Got that?  “Can no longer be said.”  What was true in the past is no longer true. That’s why He is the God of surprises. Surprisingly, He now loves moral relativism, situational ethics, divorce and adultery.  Well, He might not LOVE them, but He knows there is certainly GOOD contained within them, and He wants us to discover that GOOD, and to stop being so mean. Time to face the strange cha cha cha changes.
Someone at the Vatican must be super busy collecting every extant copy of the CCC and whiting out paragraph 2384: (emphasis mine)

2384 Divorce is a grave offense against the natural law. It claims to break the contract, to which the spouses freely consented, to live with each other till death. Divorce does injury to the covenant of salvation, of which sacramental marriage is the sign. Contracting a new union, even if it is recognized by civil law, adds to the gravity of the rupture: the remarried spouse is then in a situation of public and permanent adultery:  If a husband, separated from his wife, approaches another woman, he is an adulterer because he makes that woman commit adultery, and the woman who lives with him is an adulteress, because she has drawn another’s husband to herself.

Honestly, I will say this.  It is entirely possible that Francis himself is eligible for some of this cheap grace he is dishing out, because the brashness, the hubris he is exhibiting here is at such a level that you wonder if he was ever properly taught the faith.  Is he really rejecting it, or does he just not understand it?  Yes, I really think that could be true.  Think of the irony if he is actually guiltless out of invincible ignorance.
Finally, the footnote.

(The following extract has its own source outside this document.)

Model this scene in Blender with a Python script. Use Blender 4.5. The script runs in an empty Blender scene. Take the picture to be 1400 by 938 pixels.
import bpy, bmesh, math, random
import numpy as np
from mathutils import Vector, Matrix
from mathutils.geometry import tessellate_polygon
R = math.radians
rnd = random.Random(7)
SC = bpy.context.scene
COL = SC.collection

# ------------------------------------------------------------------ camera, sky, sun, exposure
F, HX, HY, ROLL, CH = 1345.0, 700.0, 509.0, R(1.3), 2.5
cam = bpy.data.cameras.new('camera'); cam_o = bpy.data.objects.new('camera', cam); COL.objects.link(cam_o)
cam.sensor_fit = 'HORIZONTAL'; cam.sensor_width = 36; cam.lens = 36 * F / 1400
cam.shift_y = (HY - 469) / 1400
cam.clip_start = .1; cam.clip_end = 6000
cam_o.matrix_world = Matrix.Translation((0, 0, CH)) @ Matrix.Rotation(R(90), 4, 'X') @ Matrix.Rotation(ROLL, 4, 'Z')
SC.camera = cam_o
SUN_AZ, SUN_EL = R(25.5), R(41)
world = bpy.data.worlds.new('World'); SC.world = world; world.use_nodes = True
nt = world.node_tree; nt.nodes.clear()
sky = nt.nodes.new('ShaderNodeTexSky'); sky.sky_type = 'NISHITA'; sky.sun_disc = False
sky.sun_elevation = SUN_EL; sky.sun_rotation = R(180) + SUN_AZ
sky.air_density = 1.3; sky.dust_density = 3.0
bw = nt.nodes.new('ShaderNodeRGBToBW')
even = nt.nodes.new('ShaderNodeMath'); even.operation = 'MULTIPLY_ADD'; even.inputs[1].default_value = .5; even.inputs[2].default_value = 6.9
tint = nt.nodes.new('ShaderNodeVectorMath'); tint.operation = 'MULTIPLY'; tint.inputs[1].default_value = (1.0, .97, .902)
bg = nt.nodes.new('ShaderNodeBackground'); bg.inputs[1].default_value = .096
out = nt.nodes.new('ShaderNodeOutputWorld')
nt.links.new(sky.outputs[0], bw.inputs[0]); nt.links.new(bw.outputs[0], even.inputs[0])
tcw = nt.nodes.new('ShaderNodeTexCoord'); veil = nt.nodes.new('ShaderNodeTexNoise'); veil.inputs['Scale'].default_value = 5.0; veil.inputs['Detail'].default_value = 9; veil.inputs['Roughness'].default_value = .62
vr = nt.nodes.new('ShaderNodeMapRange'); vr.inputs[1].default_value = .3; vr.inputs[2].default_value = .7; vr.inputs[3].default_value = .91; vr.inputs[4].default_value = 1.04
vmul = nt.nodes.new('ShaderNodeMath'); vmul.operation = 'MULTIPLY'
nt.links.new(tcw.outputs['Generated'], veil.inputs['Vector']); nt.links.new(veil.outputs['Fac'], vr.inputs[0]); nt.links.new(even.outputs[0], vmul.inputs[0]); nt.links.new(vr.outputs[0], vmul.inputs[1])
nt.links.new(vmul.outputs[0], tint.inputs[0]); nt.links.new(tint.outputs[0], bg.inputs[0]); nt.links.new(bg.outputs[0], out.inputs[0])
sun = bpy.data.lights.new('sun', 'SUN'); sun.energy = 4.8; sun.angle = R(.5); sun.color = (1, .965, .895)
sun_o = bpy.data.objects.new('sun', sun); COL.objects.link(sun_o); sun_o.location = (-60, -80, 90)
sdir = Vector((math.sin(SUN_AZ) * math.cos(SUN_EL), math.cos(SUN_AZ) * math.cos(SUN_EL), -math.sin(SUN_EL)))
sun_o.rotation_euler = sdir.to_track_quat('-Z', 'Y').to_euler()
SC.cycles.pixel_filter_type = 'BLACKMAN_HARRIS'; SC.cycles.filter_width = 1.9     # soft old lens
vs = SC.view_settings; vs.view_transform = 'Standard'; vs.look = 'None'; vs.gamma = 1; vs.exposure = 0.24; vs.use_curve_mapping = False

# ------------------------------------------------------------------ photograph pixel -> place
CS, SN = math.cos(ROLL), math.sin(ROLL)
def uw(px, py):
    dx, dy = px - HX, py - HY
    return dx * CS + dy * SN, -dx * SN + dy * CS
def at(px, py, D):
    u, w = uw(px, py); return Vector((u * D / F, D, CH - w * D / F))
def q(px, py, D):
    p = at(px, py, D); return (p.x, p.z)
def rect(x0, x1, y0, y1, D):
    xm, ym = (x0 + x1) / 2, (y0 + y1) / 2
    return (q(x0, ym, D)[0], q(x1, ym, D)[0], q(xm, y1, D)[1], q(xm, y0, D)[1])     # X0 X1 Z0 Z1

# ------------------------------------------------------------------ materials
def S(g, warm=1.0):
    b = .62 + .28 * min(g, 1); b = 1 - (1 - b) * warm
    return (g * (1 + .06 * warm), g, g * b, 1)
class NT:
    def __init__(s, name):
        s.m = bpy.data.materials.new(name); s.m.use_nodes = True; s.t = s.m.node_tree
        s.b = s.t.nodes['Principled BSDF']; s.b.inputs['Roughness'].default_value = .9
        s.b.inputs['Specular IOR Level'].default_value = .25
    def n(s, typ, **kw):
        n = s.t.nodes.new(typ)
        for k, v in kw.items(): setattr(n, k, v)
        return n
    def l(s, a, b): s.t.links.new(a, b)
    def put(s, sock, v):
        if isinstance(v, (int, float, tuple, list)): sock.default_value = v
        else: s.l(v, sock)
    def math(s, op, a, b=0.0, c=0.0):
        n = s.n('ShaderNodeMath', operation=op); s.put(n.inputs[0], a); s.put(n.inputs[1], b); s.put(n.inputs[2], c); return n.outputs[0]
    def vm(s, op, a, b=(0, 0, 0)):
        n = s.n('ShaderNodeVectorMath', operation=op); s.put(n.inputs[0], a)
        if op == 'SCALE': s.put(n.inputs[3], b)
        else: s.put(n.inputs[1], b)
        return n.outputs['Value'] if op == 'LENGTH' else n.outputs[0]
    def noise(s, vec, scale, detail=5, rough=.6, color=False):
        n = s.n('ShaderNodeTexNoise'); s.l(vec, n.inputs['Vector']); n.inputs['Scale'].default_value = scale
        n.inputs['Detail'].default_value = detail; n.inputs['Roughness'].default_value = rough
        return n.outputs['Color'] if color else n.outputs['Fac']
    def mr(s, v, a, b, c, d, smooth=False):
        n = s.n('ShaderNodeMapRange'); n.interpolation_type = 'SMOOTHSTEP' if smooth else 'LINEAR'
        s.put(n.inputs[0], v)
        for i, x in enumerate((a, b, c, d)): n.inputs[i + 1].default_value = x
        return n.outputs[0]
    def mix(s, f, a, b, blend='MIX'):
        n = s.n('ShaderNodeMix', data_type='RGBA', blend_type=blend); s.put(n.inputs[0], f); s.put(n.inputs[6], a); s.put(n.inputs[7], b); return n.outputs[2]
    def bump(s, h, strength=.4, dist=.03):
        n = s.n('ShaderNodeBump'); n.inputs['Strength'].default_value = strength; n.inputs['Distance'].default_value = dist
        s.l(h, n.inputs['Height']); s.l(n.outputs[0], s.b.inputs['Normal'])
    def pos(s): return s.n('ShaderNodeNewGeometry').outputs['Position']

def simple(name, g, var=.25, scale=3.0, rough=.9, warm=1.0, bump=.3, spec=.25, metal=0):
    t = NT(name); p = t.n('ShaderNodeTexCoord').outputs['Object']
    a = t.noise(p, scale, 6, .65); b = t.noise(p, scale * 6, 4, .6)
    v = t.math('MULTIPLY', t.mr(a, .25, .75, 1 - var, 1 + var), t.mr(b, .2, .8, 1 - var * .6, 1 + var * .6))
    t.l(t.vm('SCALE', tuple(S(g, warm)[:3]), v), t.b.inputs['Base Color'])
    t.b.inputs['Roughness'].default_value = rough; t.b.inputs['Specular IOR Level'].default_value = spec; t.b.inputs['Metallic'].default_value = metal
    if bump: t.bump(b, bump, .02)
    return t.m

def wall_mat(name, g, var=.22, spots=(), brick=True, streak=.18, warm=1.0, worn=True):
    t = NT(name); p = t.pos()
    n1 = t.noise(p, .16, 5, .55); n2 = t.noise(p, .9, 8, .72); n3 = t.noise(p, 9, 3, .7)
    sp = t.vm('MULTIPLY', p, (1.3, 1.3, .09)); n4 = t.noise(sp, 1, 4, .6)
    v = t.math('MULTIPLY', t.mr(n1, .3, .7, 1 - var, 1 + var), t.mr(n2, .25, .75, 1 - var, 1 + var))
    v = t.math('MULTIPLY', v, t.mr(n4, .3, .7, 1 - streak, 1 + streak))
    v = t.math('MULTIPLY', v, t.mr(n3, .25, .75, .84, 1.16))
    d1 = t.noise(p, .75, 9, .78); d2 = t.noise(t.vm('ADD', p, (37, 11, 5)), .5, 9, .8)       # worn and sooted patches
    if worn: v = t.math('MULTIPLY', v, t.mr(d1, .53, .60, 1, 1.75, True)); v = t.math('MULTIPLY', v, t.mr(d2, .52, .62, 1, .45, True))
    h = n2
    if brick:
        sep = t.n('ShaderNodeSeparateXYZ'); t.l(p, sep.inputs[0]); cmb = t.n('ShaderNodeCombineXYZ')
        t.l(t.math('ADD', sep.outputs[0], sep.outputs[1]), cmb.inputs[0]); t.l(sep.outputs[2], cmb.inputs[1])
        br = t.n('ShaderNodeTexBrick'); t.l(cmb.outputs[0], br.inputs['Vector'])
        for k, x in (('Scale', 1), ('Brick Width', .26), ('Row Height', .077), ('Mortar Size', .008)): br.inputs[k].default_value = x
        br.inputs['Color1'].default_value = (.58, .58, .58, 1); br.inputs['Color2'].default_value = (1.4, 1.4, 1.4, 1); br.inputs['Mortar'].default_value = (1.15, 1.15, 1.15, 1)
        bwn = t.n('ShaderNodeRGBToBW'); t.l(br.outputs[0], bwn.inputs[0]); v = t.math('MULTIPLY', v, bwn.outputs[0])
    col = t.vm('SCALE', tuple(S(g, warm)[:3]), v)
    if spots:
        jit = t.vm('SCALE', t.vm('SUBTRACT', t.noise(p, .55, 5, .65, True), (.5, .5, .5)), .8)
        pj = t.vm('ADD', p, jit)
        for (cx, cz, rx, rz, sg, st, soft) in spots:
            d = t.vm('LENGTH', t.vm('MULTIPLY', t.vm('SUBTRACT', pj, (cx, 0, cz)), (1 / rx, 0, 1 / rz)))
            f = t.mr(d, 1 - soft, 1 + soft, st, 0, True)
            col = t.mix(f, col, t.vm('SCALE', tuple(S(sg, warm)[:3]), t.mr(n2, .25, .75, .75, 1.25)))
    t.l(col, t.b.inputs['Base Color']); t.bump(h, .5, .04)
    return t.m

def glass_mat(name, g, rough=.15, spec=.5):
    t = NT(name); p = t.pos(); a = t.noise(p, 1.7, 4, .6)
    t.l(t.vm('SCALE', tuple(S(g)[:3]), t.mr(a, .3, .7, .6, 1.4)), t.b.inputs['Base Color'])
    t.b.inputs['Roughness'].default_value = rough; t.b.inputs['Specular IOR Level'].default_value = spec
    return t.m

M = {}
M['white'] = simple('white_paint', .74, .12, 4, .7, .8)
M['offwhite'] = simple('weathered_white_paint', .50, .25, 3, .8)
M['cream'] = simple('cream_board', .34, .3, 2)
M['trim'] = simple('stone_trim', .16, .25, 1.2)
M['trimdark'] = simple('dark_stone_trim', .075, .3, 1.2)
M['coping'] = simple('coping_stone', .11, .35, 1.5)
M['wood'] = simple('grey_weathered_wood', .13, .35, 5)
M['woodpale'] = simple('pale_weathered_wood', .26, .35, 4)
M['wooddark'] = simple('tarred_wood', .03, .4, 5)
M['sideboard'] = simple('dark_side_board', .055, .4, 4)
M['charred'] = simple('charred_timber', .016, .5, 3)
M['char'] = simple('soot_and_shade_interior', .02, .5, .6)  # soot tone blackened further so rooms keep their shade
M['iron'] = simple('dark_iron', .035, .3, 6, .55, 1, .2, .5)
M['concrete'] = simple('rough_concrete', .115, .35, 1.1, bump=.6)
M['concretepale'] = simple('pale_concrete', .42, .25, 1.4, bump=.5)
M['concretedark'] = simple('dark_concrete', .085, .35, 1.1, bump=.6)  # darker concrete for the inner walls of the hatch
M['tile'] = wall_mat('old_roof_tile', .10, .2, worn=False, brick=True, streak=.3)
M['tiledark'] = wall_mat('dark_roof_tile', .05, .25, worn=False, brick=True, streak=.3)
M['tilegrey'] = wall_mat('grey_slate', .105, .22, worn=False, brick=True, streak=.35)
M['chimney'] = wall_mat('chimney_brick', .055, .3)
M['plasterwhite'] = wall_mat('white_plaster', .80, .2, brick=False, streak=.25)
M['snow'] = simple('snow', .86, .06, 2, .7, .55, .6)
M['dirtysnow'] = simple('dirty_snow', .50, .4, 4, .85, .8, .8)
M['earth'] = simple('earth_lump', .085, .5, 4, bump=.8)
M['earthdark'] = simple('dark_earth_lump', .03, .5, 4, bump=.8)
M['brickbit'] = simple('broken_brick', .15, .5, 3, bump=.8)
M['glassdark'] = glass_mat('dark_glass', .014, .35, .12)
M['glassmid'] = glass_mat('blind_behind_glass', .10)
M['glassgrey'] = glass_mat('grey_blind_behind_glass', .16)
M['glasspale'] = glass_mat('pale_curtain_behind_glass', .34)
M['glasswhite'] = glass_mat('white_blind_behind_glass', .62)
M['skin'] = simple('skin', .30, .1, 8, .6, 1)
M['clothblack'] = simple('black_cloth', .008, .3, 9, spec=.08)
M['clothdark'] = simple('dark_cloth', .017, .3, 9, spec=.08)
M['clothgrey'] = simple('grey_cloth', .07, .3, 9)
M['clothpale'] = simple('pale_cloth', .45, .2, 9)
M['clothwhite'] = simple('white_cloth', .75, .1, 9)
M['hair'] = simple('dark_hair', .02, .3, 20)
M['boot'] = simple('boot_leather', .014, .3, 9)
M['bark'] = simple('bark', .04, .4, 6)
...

It’s from FC 33 HERE.  Is FC 33 dealing with people in irregular situations who are living their lives in a state of mortal sin?  Um, no. FC33 is about ACTUAL MARRIED PEOPLE, and the subject matter is WHOLLY DIFFERENT from what’s being dealt with here.  Namely, a situation where the actually married couple struggles, in the context of modern sexually depraved society, to understand, accept and practice continence while avoiding artificial means of contraception.
Which in itself is a rather generous bit of sympathy, given that Humanae Vitae isn’t that hard to understand  HERE.

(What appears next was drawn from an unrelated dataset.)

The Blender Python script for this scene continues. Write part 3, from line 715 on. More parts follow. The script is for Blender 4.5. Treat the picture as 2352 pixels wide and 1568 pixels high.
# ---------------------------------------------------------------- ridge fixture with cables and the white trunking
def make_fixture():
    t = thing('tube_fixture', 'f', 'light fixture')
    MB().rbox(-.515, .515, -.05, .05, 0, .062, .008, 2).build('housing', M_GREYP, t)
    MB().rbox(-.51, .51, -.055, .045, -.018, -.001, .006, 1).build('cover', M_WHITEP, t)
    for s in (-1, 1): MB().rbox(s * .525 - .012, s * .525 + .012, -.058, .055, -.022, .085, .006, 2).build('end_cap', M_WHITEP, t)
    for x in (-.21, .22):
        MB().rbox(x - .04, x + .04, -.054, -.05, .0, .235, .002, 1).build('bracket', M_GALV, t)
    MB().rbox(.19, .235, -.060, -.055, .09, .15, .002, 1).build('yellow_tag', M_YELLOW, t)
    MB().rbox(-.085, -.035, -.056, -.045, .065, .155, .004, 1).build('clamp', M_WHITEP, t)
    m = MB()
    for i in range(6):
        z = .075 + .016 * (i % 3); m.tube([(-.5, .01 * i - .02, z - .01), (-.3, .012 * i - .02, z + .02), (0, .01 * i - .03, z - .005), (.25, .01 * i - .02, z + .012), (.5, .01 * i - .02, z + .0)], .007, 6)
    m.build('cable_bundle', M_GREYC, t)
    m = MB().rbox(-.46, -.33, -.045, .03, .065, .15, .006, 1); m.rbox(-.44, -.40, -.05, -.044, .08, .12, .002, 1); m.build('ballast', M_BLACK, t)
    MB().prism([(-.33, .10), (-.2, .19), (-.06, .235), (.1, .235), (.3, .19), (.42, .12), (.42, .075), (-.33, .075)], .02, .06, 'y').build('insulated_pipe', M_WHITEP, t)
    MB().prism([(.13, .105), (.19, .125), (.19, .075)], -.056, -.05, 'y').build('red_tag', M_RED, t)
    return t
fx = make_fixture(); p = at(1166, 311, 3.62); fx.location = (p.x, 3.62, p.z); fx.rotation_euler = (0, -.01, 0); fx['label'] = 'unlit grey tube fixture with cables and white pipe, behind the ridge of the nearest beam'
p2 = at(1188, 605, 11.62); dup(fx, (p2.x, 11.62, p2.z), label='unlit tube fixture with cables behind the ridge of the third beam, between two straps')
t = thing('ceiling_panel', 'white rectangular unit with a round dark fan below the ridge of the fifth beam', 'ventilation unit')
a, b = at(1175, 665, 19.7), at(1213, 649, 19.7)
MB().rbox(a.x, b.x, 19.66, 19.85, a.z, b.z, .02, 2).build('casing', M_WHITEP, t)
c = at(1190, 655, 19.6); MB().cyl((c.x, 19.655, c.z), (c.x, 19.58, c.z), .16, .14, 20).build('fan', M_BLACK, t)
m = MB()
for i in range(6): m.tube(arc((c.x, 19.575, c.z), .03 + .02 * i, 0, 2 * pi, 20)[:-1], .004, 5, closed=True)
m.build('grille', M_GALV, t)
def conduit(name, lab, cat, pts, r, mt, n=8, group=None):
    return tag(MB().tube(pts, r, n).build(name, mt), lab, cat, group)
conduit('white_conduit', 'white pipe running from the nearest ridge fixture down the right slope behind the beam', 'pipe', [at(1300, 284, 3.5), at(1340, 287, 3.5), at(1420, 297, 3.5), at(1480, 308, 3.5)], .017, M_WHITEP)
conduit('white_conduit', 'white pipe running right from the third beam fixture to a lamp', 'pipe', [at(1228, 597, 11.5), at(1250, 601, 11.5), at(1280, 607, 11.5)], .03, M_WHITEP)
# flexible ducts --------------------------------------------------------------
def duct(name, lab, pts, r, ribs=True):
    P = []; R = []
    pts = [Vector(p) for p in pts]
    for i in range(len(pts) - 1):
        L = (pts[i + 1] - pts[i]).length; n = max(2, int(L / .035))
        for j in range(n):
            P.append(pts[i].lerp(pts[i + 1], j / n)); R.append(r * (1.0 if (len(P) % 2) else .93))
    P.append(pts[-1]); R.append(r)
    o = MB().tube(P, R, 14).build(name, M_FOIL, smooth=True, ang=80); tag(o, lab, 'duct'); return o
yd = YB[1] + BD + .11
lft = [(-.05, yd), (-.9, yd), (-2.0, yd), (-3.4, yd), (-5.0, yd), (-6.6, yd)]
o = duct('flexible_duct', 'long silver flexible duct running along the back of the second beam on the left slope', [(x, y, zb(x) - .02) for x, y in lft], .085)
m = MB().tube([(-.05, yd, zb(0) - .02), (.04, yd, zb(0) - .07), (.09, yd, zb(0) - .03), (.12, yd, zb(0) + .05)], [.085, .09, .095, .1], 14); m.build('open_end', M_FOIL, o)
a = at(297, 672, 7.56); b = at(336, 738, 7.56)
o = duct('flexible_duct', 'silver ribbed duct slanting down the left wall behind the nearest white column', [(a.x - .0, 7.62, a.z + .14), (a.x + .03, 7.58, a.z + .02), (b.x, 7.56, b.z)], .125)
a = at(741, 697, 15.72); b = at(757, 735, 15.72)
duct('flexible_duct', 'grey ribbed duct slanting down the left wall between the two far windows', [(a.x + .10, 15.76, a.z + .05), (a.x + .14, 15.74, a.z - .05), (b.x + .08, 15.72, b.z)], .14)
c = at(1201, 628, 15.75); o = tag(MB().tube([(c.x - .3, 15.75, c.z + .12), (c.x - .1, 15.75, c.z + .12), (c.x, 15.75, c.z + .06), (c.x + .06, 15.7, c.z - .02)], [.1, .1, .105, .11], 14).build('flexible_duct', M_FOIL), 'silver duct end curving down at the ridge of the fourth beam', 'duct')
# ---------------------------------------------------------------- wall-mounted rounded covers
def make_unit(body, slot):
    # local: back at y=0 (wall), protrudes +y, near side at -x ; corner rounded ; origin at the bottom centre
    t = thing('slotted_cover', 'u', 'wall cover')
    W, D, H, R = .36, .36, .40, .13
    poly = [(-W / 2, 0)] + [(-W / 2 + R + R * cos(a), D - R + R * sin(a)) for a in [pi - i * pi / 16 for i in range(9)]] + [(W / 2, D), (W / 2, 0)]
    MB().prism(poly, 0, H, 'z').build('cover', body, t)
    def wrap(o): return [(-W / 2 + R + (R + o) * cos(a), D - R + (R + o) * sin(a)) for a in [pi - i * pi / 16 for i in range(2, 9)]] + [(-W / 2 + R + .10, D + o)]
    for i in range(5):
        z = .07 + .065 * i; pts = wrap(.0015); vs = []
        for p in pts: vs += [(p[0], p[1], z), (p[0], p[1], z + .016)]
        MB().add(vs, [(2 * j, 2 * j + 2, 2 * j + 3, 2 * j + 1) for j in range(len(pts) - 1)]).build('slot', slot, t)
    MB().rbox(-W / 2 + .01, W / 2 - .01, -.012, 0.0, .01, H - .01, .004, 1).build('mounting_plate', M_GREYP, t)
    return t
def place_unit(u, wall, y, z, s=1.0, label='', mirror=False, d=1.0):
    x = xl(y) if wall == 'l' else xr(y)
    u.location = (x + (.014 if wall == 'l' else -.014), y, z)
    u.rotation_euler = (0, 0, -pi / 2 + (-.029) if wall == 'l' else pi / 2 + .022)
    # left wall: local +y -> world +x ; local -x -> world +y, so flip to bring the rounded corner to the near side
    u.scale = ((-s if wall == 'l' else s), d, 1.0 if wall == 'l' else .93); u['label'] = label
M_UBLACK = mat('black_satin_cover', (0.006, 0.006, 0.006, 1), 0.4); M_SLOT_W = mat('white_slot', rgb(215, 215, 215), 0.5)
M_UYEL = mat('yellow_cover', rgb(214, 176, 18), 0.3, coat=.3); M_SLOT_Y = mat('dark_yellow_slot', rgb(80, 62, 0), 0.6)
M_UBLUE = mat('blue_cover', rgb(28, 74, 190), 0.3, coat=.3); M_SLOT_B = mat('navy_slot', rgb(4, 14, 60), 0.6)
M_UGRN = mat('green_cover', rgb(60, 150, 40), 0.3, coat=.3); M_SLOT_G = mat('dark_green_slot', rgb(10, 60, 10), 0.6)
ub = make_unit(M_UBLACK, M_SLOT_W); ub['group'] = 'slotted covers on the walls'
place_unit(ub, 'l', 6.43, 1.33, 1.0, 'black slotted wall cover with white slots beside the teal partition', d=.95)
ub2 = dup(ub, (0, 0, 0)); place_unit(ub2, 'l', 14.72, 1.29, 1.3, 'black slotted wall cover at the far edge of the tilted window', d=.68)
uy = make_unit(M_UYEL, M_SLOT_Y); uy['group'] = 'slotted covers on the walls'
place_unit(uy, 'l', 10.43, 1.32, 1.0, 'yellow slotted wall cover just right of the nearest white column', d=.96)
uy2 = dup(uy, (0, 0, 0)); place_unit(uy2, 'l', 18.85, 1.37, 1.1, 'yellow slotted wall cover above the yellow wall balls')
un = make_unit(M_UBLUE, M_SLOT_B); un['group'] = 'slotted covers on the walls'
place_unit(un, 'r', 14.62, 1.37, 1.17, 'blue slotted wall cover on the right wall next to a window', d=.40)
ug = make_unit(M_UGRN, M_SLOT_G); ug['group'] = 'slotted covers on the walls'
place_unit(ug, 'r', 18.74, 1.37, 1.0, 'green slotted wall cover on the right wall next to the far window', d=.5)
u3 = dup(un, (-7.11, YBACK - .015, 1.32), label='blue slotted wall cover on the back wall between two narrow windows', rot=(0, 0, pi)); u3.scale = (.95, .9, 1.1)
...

10 thoughts on “AL#301 and the dogma of Immutability”

  1. Excellent summary. I just finished reading it and there are a LOT of problems with this ridiculous scrap. What amazes me is the fact that no one of importance seems to care.
    Certainly the Pope doesn’t. But then he misquotes Jesus {Para 161 Evangelii Gaudium} and defends Judas {recent homily}. I have to wonder if the Judas homily is a mockery, too. Remember, he told us he started mocking the Mass and the Church a a small boy.
    This is diabolical.

  2. Yes, the Judas comments are particularly grave as they are a culmination of Francis’ putting his own spin on Our Lord’s Words – he has done this time after time. The pride and conceit are total.

  3. Several times Our Pope and Our Cross has publicly expressed sympathy for the devil, Judas. It is inexplicable why he is doing this because the entirety of Tradition has not expressed sympathy for this devil, rather it has taught that Judas’ putative repentance was phony.

    1. Correct. Tradition has always maintained the the “repentance” of Judas was akin to the fake apologies you hear so often these days, like “Sorry if what I did offended you”. Judas was sorry for getting himself into this mess, not sorry for causing it.